It serves pickled pomegranate, fried chickpea, and grilled sage.
No, it’s not the organic/gluten-free/farm-to-table market down the street; it’s the rustic gastropub in The Bushwick Starr’s (207 Starr St.) new play [porto] — though based on Brooklyn’s artisanal food scene trends, these bites might soon appear on your go-to bar’s menu. And like those snacks, the play is a concoction of the satirical, savory, and flat-out strange.
[porto] is part of this year’s (and the second annual) Exponential Festival, a theatrical series promoting works created in New York and performed in Brooklyn. Kate Benson’s funny, meandering, and world-premiere play centers on Porto, a young woman for whom the hipness of Brooklyn’s cultural and foodie offerings has perhaps grown dull.
Porto, whose conscious is drolly voiced from offstage by Benson herself, is played (incarnate) by Julia Sirna-Frest, who refreshingly shades boredom and reveals each micro-stage of Porto’s evolution over the play’s 90 minutes. Her growth is sparked by Hennepin (Jorge Cordova), the bar-going, bearded chap who drinks his namesake’s beer and disrupts Porto’s single-in-Brooklyn ennui. Benson, in a manner that never gets tiresome, narrates each beat of their relationship, from literature bonding and lunar beguilement to fumbling apartment keys before kissing indoors. In this, Benson the writer does stellar work balancing the everyday with the possibility for chance encounters.
Still, the show takes some oddball turns — two not-so voice-of-reason “rabbits” briefly appear before Porto is to eat hasenpfeffer and never appear again, and a half-baked character (Porto’s barfly gal pal) helps bookend the play without adding much humor or meaning to it. In these scenes [porto] teeters on the absurd but not always in a way that feels welcome or jives with the rest of the piece.
These moments are mostly forgivable thanks to director Lee Sunday Evan’s efficient staging, a talented cast, and a strong troupe of designers. Kristen Robinson’s set showcases a handsome bar and apartment, and Kate Marvin’s sound design subtly repeats the same background music at the same bar Porto visits each day (though the choice to use Spanish pre-show music was less subtle and more confusing).
The rest of the cast is equally strong, including the sharp and sweet Ugo Chukwu as the waiter pining for Porto and Noel Joseph Allain as the bartender who, well, looks and acts just like a serviceable bartender I knew while living in Berkeley. Chukwu and Allain later play, in one of the show’s funnier bits, Porto’s feminist icons imagined as roommates who debate how to handle Hennepin the morning after the hookup, but it might have made more sense to have those godmother-esque roles played by the rabbit actors.

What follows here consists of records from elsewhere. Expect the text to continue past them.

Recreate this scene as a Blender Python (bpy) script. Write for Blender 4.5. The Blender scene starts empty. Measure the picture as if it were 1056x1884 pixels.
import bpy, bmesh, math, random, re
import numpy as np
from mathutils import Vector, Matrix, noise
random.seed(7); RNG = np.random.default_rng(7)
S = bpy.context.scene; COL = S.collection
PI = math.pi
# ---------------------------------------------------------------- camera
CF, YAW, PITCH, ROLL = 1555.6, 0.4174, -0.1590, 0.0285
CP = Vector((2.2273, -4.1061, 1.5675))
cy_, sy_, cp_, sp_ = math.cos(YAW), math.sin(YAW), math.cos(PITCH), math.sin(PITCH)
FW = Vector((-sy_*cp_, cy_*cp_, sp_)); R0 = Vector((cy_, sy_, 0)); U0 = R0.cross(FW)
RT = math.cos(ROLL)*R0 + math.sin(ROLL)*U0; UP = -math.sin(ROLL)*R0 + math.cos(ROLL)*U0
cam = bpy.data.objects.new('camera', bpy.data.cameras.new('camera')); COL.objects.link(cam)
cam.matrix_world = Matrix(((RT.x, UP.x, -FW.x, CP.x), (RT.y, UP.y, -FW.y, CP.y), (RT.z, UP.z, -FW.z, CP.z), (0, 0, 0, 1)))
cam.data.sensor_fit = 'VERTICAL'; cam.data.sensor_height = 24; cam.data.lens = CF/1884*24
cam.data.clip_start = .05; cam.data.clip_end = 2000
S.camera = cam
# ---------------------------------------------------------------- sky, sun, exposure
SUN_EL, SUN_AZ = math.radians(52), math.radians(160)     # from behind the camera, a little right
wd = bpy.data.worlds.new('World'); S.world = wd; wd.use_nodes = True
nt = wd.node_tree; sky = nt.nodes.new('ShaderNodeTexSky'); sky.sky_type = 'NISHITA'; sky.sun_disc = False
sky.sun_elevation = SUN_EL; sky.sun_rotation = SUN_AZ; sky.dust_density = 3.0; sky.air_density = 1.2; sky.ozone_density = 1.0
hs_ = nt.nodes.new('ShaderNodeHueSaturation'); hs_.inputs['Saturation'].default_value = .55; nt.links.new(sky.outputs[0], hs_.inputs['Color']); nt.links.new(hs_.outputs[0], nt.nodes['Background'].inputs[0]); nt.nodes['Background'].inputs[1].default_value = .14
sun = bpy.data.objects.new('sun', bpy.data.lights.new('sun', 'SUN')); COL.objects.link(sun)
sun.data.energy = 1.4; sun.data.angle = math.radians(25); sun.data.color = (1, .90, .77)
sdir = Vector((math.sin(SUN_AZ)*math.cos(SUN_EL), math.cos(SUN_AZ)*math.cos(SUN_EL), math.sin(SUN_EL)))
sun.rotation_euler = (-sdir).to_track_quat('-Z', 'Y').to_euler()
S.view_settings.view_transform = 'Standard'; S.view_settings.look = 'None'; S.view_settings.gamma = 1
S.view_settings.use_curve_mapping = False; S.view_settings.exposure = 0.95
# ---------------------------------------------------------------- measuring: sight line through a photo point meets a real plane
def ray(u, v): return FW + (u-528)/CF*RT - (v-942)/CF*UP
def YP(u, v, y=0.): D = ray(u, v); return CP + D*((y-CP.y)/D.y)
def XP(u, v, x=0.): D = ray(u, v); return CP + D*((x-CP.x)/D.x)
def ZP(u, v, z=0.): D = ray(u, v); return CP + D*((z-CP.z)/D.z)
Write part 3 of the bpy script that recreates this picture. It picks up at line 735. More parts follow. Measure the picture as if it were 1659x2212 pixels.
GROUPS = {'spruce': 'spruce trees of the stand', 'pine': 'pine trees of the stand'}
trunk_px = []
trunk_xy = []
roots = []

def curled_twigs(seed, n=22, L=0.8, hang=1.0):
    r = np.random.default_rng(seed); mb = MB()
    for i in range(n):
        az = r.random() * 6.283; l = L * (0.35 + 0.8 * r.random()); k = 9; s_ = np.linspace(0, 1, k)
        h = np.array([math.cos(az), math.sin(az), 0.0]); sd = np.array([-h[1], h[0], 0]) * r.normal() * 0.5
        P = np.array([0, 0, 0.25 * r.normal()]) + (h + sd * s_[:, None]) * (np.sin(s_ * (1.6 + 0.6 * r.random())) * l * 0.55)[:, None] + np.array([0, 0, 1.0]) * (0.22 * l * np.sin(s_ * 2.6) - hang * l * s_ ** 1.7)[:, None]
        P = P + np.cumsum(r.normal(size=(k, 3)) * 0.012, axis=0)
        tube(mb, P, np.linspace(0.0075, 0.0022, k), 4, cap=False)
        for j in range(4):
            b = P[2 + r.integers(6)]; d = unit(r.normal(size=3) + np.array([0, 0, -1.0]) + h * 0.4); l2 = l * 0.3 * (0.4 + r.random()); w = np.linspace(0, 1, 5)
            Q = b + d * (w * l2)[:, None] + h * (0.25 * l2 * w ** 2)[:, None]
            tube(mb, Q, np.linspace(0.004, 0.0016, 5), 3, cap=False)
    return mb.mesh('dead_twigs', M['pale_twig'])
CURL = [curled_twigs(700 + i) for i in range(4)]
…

But Porto is in her own bildungsroman, so to follow others’ advice would be to, once again, succumb to her lack of self confidence. She will handle her romance, wisely or not, as she sees fit. After a play of listening to the persistent voice in her head, Porto takes steps out of her apartment and toward becoming Herself. [porto], then, is an amusing little play that — like its titular girl at the end of her little arc — tries not take itself so seriously.
The Exponential Festival runs through the end of the month, with varying shows at North Brooklyn venues including The Brick (579 Metropolitan Ave.), Bushwick Starr (207 Starr St.), Chez Bushwick (307 Boerum St. #23), CPR (361 Manhattan Ave. Unit 1), Triskelion Arts (106 Calyer St.), and Vital Joint (109 Meserole St.).